Walter Kaufmann comments that the philosopher first contrasted Dionysus with Apollo, another god of the Greeks. But later Dionysus is set up in opposition to Christ. In The Will to Power, which I sedulously studied while in Cyprus, Nietzsche inveighs against the God on the Cross. The root problem for him is the meaning of suffering, ‘whether a Christian meaning or a tragic meaning’. Dionysus affirms life because life itself ‘creates torment, destruction, the will to annihilation.’ The Cross, on the other hand, constitutes ‘an objection to life’. Dionysus, even when cut to pieces by the Titans, is ‘a promise to life: it will be eternally reborn and will return from destruction’. Such is Nietzsche’s confusing myth of ‘eternal return’.

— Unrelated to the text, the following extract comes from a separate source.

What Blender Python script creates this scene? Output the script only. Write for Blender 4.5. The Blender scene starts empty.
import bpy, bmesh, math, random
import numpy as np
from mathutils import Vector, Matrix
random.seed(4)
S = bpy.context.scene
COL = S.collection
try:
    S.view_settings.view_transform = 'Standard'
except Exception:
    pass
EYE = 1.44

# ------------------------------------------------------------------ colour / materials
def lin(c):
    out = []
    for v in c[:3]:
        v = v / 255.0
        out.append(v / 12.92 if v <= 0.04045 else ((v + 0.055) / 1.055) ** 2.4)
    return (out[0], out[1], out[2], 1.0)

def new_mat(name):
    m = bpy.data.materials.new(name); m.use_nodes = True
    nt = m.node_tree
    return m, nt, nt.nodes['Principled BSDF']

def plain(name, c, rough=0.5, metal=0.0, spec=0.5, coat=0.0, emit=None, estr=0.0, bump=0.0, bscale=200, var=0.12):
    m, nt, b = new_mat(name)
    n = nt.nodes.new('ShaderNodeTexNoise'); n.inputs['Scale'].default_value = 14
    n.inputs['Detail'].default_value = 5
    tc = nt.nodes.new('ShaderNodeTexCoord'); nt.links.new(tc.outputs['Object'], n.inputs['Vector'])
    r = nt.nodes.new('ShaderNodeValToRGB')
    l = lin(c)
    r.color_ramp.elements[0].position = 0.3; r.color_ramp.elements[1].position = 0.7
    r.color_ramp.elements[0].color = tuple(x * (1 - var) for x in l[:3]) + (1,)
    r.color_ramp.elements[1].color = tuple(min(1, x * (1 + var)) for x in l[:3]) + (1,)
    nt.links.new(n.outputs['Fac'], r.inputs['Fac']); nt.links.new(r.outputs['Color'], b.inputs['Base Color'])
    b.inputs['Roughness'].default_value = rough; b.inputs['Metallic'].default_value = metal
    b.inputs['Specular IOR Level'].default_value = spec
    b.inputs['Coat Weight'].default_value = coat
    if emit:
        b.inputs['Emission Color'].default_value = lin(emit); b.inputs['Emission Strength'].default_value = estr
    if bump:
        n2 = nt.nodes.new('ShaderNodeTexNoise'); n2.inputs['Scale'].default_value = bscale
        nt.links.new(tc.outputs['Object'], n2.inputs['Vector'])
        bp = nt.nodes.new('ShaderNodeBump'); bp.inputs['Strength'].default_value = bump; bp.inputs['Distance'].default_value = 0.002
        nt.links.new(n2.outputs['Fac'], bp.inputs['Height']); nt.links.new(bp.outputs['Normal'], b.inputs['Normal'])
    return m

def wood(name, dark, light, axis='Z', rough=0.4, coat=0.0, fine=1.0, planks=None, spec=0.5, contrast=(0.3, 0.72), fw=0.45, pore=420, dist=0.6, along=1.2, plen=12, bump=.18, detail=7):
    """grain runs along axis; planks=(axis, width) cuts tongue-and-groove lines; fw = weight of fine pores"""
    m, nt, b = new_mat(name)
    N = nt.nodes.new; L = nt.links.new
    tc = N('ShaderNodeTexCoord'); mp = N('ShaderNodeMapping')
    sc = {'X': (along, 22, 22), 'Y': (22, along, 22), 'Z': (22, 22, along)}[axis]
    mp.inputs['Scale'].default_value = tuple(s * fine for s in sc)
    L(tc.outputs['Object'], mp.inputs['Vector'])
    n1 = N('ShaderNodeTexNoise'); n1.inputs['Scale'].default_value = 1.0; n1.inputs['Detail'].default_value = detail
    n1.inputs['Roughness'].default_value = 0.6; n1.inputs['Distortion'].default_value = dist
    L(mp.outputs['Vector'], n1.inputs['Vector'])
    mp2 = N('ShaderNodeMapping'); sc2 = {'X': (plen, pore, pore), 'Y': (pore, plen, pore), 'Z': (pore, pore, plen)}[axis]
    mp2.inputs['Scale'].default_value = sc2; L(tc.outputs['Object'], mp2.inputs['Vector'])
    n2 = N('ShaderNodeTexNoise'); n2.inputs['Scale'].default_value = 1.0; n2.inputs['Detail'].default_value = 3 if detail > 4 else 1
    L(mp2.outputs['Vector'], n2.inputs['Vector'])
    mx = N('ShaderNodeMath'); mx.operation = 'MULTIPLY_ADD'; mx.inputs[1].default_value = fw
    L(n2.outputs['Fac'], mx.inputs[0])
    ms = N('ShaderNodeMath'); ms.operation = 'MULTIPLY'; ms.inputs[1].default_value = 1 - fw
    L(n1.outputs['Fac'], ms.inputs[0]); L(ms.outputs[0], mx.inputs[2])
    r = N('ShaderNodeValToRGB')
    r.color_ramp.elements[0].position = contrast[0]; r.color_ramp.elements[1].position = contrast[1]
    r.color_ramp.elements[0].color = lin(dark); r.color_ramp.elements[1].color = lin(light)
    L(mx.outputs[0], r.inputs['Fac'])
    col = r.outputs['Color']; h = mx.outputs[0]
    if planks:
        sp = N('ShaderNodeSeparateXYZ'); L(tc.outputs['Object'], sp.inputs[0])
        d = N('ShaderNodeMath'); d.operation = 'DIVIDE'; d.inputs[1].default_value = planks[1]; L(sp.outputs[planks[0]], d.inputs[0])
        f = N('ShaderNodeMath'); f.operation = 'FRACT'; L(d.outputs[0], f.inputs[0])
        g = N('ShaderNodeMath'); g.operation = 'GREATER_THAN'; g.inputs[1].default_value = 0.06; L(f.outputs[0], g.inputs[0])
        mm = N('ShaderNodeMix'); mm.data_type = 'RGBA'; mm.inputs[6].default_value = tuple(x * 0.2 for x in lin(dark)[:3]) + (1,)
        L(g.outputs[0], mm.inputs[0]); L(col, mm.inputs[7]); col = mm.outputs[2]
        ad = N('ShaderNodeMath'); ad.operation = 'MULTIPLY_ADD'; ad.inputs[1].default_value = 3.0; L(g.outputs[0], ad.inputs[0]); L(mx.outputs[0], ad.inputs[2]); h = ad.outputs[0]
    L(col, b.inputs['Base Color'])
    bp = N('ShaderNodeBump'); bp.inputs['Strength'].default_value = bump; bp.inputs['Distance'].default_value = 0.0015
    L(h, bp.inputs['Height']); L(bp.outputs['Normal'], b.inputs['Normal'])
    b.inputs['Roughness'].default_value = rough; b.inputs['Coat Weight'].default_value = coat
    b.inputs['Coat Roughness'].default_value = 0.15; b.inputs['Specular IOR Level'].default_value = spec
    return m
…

‘Life’ is actually a rather large affair. It contains many things. Suffering is one of them. Compassion is the right response to it but Nietzsche loathed compassion, hence he rejected Christ. Still, our philosopher suffered a great deal. Terrible migraines, stomach aches, convulsions that often left him helpless. (Ronald Hayman claims Nietzsche’s illness was syphilis, contracted as a student.) His glorification of life in its Dionysian aspects could perhaps be seen as a compensation for his ailments.
Contrary to popular prejudice, Nietzsche was not a misogynist. He even proposed to women, who turned him down. Yes, he stupidly makes his Zarathustra say: ‘Are you going to women? Don’t forget to take thy whip.’ Bertrand Russell, a notorious old goat, cruelly mocked him for that but in fact N. liked the fair sex and had many women friends.
Belief in the beyond and in any objective morality had become impossible, Nietzsche wrote. From where he is now – not in hell, no, probably in a mild philosophers’ purgatory – I trust the unhappy man has realised how tragically mistaken he was. And the God of compassion has forgiven him, I am sure.